[JOB]: Write out, unaltered, each line from the top of the records below down to the line where "scene.camera = cam" appears, that line included.

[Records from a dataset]
begin

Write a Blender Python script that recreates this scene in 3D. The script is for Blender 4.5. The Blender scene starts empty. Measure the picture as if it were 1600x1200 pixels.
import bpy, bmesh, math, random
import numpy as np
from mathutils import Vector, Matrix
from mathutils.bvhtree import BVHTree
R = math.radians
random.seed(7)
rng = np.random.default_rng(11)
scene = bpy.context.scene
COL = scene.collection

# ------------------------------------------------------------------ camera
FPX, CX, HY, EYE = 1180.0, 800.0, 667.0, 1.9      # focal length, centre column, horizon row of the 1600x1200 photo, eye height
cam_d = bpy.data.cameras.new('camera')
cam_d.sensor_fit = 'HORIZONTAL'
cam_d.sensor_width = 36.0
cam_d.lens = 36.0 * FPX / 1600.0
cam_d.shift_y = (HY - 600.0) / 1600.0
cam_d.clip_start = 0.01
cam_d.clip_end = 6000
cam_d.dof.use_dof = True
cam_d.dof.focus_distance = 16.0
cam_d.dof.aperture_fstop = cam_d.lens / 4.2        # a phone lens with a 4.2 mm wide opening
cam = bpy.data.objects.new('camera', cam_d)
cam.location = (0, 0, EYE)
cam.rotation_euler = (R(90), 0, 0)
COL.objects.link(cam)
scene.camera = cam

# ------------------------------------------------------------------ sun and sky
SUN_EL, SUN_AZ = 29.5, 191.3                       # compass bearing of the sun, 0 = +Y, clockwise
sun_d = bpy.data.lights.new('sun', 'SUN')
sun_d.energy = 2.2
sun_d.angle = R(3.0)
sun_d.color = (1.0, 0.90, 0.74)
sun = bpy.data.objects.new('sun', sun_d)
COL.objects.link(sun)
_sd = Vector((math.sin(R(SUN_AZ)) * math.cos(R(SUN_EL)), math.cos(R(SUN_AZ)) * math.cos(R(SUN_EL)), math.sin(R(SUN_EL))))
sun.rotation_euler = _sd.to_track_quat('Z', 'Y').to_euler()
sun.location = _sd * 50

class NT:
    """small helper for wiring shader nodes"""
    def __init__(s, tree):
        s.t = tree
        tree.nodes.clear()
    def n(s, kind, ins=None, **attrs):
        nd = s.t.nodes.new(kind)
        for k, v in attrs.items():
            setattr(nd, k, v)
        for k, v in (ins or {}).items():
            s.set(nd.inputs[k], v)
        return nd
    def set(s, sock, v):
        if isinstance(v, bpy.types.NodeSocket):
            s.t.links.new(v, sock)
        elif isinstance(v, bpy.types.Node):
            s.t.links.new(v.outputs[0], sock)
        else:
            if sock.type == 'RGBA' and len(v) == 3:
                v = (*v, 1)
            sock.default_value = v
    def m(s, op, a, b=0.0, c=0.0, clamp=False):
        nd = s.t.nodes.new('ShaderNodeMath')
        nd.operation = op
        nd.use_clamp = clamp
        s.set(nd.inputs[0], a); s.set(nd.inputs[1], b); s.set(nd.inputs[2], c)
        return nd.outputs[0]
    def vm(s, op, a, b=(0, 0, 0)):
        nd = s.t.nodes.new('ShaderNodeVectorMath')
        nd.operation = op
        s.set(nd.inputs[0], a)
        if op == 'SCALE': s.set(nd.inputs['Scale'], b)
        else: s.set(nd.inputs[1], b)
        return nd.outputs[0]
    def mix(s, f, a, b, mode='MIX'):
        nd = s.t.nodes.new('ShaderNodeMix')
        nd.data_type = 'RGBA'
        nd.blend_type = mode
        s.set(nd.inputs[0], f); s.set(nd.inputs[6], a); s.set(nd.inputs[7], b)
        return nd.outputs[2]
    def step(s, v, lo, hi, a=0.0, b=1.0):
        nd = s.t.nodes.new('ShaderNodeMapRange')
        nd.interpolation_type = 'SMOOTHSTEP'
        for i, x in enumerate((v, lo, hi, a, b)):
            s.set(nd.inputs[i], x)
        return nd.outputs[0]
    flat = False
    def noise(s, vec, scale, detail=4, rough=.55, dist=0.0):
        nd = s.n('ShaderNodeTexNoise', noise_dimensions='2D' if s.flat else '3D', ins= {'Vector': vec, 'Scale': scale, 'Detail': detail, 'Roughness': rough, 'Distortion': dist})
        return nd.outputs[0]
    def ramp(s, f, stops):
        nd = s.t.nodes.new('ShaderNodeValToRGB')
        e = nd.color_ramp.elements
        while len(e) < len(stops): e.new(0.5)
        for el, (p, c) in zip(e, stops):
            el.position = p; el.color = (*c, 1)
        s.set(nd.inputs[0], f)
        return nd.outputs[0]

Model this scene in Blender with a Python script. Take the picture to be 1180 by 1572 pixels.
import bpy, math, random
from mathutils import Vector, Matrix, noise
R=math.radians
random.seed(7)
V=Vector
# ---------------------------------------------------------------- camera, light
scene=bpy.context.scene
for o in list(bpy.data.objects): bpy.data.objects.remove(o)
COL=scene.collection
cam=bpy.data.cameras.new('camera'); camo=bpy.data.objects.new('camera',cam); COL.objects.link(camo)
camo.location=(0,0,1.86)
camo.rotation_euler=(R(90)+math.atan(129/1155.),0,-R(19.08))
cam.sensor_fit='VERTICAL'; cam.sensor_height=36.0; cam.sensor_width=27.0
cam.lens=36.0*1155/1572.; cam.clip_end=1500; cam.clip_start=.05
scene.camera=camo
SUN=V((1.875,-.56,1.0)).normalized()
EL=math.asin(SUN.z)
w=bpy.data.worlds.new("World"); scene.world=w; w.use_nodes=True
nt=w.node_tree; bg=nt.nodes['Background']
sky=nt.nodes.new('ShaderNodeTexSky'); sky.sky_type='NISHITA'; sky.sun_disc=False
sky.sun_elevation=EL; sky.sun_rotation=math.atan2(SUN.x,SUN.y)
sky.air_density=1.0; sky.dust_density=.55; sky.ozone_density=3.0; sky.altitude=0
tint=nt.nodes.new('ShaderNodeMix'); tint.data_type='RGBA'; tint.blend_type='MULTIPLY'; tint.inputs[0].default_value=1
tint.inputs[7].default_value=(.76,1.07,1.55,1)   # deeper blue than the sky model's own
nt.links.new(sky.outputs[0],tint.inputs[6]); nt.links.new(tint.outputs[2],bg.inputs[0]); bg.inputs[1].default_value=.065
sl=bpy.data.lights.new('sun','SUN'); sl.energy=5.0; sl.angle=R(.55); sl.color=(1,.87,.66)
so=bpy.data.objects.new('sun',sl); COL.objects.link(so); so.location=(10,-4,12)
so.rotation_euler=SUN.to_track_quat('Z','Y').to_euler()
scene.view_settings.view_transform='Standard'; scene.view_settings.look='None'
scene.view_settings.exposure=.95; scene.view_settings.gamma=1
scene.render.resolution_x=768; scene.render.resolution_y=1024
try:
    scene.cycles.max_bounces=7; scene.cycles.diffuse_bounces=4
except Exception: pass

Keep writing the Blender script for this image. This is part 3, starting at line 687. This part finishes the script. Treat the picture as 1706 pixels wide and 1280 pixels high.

end

[SOLUTION BELOW]:
Write a Blender Python script that recreates this scene in 3D. The script is for Blender 4.5. The Blender scene starts empty. Measure the picture as if it were 1600x1200 pixels.
import bpy, bmesh, math, random
import numpy as np
from mathutils import Vector, Matrix
from mathutils.bvhtree import BVHTree
R = math.radians
random.seed(7)
rng = np.random.default_rng(11)
scene = bpy.context.scene
COL = scene.collection

# ------------------------------------------------------------------ camera
FPX, CX, HY, EYE = 1180.0, 800.0, 667.0, 1.9      # focal length, centre column, horizon row of the 1600x1200 photo, eye height
cam_d = bpy.data.cameras.new('camera')
cam_d.sensor_fit = 'HORIZONTAL'
cam_d.sensor_width = 36.0
cam_d.lens = 36.0 * FPX / 1600.0
cam_d.shift_y = (HY - 600.0) / 1600.0
cam_d.clip_start = 0.01
cam_d.clip_end = 6000
cam_d.dof.use_dof = True
cam_d.dof.focus_distance = 16.0
cam_d.dof.aperture_fstop = cam_d.lens / 4.2        # a phone lens with a 4.2 mm wide opening
cam = bpy.data.objects.new('camera', cam_d)
cam.location = (0, 0, EYE)
cam.rotation_euler = (R(90), 0, 0)
COL.objects.link(cam)
scene.camera = cam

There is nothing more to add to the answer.